This morning Chelsea and I met at the Bagel Company and snatched a rarely available newspaper off the table.
The goal?
Garage sale hunting.
In short, Chelsea and I had the goal to beat all the early bird old timers at picking out the gems in the (scarce) garage sale-ing market here in our small town. We wrote some addresses on a napkin (classy, I know) and after drinking black coffee and bagels (toasted, of course) we hopped into the Golden Chariot and were off on an adventure in cheap purchases.
The first two places we stopped by had nothing of value; baby clothing or clothing in sixes 2X- we were right in the middle, and therefore drove on, eventually to an odd garage sale happening behind an enormous engineering firm. I purchased a teal blue glass cup for 35 cents (deal!) , and a box made to look like an old book with a red felt interior to hold jewelry (tacky/kistchy goodness!). Chelsea, on the hunt for vintage tea cups, did not make any purchases (and never did- the tea cups were never found).
We eventually found ourselves on Cherry Avenue, where the greatest bargain laid in a pleather brown camera bag.
Not one, not two but three cameras ranging from the 50’s and 60’s lay in a bag, nestled together, complete with flash cubes and instruction manuals. The price? A mere $15. Who wouldn’t lunge at that?
I’ve had my fingers viciously pounding the keyboard for the last two hours trying to figure out A) how to get 620 film (deemed impossible unless I was wealthy) and then B) how to modify 120 film into 620 film (thank you, Internet and Flickr people!). I think it is possible, and I’m currently toying with the idea of ordering about 10 packs of 120 film from this weird, small and cheap Croatian film company to mess around with. You have to grind down the film and trip the edges to make it compatible for the Argus and the Kodak Brownie bodies, but I think it might be possible!

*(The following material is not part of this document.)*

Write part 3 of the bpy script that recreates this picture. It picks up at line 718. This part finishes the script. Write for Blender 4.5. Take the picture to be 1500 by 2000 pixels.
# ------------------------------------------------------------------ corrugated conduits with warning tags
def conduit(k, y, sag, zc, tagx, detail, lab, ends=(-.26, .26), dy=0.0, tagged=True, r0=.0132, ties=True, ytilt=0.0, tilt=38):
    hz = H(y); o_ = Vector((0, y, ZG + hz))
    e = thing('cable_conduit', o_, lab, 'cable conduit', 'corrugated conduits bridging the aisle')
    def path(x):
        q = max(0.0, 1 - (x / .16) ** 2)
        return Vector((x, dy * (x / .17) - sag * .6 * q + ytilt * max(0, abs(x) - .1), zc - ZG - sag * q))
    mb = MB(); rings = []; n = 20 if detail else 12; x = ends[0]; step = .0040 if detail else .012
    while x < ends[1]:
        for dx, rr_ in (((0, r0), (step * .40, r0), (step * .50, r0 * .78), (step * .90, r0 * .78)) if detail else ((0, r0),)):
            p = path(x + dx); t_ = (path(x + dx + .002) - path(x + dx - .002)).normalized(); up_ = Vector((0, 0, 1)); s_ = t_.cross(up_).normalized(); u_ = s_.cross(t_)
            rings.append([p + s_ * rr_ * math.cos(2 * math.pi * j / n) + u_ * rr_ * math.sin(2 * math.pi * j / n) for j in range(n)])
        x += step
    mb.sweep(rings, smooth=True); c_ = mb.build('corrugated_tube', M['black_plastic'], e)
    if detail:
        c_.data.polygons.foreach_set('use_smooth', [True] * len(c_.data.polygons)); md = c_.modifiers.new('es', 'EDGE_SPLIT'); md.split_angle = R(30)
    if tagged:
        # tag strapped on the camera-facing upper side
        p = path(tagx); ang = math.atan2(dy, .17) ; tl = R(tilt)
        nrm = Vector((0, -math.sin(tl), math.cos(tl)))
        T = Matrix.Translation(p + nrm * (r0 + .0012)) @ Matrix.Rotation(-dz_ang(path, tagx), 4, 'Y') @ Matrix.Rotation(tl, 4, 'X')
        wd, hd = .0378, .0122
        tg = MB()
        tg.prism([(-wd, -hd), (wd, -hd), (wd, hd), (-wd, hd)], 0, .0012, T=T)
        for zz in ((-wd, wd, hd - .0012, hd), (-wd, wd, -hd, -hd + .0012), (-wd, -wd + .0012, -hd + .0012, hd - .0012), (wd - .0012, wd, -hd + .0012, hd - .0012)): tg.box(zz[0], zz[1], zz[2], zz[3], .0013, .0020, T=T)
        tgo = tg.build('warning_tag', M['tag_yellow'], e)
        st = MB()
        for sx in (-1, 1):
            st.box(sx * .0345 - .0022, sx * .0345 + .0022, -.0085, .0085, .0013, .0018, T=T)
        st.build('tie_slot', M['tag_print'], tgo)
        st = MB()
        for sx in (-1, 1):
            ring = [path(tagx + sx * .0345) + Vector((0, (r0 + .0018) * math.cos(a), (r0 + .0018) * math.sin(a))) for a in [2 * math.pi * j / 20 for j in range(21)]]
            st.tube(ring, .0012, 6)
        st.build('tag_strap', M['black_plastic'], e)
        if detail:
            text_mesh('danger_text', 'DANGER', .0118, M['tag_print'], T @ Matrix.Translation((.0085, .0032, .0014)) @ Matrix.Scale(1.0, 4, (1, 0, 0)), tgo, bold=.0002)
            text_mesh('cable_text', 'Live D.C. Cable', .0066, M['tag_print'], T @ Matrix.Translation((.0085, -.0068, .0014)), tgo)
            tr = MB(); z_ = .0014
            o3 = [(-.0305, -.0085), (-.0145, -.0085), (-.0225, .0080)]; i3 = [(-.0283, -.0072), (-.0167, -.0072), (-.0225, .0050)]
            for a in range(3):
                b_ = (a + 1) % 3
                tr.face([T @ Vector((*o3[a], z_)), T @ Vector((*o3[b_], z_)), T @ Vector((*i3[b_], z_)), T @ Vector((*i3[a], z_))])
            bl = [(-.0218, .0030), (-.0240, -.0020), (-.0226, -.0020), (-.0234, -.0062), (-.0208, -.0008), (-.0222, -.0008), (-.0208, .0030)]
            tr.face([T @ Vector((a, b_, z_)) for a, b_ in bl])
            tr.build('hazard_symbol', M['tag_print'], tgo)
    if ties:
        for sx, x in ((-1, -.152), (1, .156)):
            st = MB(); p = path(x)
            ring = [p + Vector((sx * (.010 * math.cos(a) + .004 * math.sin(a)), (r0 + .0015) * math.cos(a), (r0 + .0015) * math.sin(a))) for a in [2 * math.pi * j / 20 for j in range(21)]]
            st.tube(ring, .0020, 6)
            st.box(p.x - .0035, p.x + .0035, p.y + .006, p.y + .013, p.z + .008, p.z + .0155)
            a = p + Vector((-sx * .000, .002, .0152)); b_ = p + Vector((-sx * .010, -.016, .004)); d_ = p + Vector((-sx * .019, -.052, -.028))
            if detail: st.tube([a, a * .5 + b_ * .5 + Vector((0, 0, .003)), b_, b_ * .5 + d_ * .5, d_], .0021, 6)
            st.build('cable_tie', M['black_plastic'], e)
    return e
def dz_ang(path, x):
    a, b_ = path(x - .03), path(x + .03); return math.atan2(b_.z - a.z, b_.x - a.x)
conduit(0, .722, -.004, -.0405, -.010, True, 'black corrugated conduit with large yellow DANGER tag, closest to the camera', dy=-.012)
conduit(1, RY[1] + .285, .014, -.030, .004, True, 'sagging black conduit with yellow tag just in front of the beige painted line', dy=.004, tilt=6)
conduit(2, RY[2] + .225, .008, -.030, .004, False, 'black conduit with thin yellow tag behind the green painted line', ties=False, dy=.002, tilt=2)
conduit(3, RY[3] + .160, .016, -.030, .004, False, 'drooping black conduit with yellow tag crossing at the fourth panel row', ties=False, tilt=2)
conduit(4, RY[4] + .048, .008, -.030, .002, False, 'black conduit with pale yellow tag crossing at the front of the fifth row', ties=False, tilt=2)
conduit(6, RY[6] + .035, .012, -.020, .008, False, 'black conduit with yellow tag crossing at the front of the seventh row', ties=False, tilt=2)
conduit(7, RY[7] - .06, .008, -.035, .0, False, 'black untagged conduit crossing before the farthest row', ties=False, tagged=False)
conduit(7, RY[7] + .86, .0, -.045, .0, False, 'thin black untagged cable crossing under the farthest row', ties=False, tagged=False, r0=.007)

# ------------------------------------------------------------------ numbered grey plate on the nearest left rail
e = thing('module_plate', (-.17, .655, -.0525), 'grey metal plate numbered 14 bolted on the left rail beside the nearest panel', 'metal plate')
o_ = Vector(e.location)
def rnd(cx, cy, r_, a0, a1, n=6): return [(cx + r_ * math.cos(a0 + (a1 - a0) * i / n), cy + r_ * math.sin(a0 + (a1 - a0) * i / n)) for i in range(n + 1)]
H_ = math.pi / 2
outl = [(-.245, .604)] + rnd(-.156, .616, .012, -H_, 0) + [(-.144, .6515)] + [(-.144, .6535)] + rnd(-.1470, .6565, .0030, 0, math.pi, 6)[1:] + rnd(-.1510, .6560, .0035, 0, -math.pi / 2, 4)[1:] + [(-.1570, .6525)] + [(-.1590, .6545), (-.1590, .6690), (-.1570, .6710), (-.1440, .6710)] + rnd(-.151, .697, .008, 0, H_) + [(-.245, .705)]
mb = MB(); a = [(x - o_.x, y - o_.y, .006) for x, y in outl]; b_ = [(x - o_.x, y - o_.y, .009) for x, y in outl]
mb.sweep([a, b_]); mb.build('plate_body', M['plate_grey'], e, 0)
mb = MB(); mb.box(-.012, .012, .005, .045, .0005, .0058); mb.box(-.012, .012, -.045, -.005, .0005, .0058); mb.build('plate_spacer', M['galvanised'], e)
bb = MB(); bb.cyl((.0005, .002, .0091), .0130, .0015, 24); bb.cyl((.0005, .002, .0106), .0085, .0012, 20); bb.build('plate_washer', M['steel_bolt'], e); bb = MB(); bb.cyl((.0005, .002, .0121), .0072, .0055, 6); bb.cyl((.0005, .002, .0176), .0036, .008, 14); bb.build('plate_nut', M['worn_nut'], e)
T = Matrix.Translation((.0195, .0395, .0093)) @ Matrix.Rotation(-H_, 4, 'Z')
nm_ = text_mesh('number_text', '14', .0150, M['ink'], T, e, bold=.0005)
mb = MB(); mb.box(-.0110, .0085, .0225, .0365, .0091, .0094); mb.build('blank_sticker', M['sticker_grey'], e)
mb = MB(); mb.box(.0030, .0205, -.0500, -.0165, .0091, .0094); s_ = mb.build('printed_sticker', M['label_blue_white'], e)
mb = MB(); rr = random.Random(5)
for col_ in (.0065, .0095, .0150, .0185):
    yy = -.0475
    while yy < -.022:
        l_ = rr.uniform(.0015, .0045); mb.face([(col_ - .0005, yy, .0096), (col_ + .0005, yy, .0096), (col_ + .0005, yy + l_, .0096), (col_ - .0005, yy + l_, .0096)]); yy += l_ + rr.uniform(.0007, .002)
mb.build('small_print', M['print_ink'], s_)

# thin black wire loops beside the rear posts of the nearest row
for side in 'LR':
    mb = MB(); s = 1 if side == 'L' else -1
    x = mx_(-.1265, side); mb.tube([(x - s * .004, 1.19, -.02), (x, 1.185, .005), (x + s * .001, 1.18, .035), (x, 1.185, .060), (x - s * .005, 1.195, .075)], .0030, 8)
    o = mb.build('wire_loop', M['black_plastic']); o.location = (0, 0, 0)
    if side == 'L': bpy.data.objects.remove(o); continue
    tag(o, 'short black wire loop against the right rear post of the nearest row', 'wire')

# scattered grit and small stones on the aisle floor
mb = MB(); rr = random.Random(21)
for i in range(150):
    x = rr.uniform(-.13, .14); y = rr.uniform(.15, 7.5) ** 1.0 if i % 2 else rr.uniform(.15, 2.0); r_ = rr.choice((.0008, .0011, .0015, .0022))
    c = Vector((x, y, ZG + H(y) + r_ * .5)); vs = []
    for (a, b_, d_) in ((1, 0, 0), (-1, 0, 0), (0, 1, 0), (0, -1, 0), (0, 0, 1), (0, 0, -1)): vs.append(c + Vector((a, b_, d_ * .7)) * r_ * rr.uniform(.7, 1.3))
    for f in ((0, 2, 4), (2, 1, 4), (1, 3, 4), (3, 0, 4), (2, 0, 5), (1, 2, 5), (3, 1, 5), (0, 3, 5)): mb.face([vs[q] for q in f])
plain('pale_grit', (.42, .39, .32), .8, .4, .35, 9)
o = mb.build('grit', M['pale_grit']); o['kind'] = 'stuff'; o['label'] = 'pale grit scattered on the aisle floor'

As for the Kodak Instamatic…well, 126 film is even more difficult to come across, and just as tricky. Some people say you can wind 35 mm (standard) film into a 126 film canister, but my not-to-nimble fingers make me doubtful of my power to A) even get a roll of 126 and B) to correctly use the canister again with 35mm film inside.
This concludes my all-too-enthusiastic post about my new cameras. In the next few weeks who knows, perhaps I will have gotten up the guts (and the dough/cash/moolah/ka-ching/currency) to invest in some 120 film and see if I can get either the Kodak Brownie or the Argues functioning!
Also, the title of this post has nothing to do with the actual content. It translates to, Would you like something to drink? in Italian.